Shortly before this the had encountered a giant stretch of land that was struck by a fire storm so everything was melted, charred, and destroyed. People are melted into the tar with their faces frozen in screams of agony. McCarthy uses so many words that can describe death in this short passage that it is hard not to think about how many people died from this cataclysmic event. The last sentence is particularly interesting to me because it places the father and son on a silent never ending road of death which to me says that their death is near and inevitable.
(Photo from http://media.photobucket.com/image/destroyed%20road%20corpses/sevenarts/conversations/006/morris37.jpg)

He was standing there checking the perimeter when the boy turned and buried his face against him. He looked quickly to see what had happened. What is it? he said. What is it? the boy shook his head. Oh Papa, he said. He turned and looked again. What the boy had seen was a charred human infant headless and gutted and blackening on the spit. He bent and picked the boy up and started for the road with him, holding him close. I'm sorry, he whispered. I'm sorry.
-McCarthy 167

This short passage takes the cake (and hopefully not the cake they found) as the most disturbing moment of this story. McCarthy has really been building up the amount of destruction and death in the tail end of the story. It feels like he wants the reader to literally be sick from it and realize how truly terrible of an event the apocalypse is.
(Photo from http://www.flickr.com/photos/pinksherbet/206812690/)

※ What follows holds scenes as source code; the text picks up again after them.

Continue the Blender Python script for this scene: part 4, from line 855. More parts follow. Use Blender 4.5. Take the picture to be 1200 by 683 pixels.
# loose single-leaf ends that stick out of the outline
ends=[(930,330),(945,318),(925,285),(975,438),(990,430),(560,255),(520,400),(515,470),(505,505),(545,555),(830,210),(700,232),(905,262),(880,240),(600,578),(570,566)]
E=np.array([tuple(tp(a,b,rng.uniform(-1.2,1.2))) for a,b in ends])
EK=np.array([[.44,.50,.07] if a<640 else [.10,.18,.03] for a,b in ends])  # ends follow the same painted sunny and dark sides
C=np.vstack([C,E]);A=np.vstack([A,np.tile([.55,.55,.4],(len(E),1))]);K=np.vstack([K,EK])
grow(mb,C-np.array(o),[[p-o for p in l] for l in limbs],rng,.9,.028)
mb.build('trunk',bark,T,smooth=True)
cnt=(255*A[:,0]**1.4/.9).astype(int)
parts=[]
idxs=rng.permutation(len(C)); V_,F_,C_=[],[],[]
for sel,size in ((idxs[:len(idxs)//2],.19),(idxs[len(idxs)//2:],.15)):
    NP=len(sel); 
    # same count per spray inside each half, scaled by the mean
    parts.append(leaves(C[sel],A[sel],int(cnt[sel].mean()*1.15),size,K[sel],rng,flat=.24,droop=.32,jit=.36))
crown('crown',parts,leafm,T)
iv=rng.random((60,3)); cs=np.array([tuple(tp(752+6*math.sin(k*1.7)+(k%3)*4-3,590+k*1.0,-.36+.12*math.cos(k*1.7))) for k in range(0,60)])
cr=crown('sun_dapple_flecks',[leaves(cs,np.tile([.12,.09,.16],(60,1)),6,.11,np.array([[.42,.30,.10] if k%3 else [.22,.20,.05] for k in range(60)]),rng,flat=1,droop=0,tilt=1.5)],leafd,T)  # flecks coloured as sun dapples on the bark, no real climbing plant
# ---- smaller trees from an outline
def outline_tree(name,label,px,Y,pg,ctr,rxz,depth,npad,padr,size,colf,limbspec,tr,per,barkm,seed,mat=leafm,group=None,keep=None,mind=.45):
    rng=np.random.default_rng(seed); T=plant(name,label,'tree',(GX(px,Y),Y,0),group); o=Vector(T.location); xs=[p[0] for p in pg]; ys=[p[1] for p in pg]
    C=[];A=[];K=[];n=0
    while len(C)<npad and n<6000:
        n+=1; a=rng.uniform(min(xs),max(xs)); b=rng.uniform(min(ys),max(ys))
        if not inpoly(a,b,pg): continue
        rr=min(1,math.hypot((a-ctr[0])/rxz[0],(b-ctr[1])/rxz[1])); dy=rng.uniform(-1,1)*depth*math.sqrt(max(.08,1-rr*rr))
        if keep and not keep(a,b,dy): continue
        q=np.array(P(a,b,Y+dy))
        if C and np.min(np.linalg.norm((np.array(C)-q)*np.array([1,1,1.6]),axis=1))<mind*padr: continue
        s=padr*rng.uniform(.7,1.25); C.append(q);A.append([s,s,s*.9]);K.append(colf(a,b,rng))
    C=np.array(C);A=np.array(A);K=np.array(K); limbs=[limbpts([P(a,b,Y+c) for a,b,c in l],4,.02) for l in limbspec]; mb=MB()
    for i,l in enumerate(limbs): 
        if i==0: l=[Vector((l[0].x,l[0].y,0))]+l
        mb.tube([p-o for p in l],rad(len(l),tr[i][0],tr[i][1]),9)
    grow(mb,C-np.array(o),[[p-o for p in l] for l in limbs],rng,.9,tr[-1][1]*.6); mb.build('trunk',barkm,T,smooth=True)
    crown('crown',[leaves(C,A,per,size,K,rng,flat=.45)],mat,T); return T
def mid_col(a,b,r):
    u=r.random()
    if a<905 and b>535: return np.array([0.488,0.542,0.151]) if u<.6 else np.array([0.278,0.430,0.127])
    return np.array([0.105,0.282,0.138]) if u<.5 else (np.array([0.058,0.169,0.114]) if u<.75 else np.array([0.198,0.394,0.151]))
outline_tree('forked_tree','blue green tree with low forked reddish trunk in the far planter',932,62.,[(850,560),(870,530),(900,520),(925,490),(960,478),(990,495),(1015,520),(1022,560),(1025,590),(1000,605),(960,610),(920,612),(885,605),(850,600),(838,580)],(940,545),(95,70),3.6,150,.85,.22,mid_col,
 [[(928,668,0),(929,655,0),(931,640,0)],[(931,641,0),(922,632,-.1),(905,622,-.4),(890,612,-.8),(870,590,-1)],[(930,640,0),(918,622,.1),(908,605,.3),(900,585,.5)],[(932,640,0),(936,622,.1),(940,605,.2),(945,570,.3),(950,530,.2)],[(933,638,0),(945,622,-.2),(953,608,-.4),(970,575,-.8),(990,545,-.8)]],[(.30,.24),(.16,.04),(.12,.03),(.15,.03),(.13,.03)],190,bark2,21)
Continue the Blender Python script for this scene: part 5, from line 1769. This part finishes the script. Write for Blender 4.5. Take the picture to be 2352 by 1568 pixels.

They trekked out along the crescent sweep of beach, keeping to the firmer sand below the tidewrack. They stood, their clothes flapping softly. Glass floats covered with a gray crust. The bones of seabirds. At the tide line a woven mat of weeds and the ribs of fishes in their millions stretching along the shore as far as eye could see like an isocline of death. One vast salt sepulchre. Senseless. Senseless.
-McCarthy 187

This description strikes me as an odd beauty that we haven't really seen in the story yet aside from the one occurrence of snow. The use of the word sepulchre makes me see it as if everything has been put to rest properly and while depressing, it is the way of life. It seems as if reaching the ocean has allowed them to accept that death is coming to them soon. The cycle of life is a beautiful thing, and now that they have almost completed the cycle this beauty is being shown through the ocean.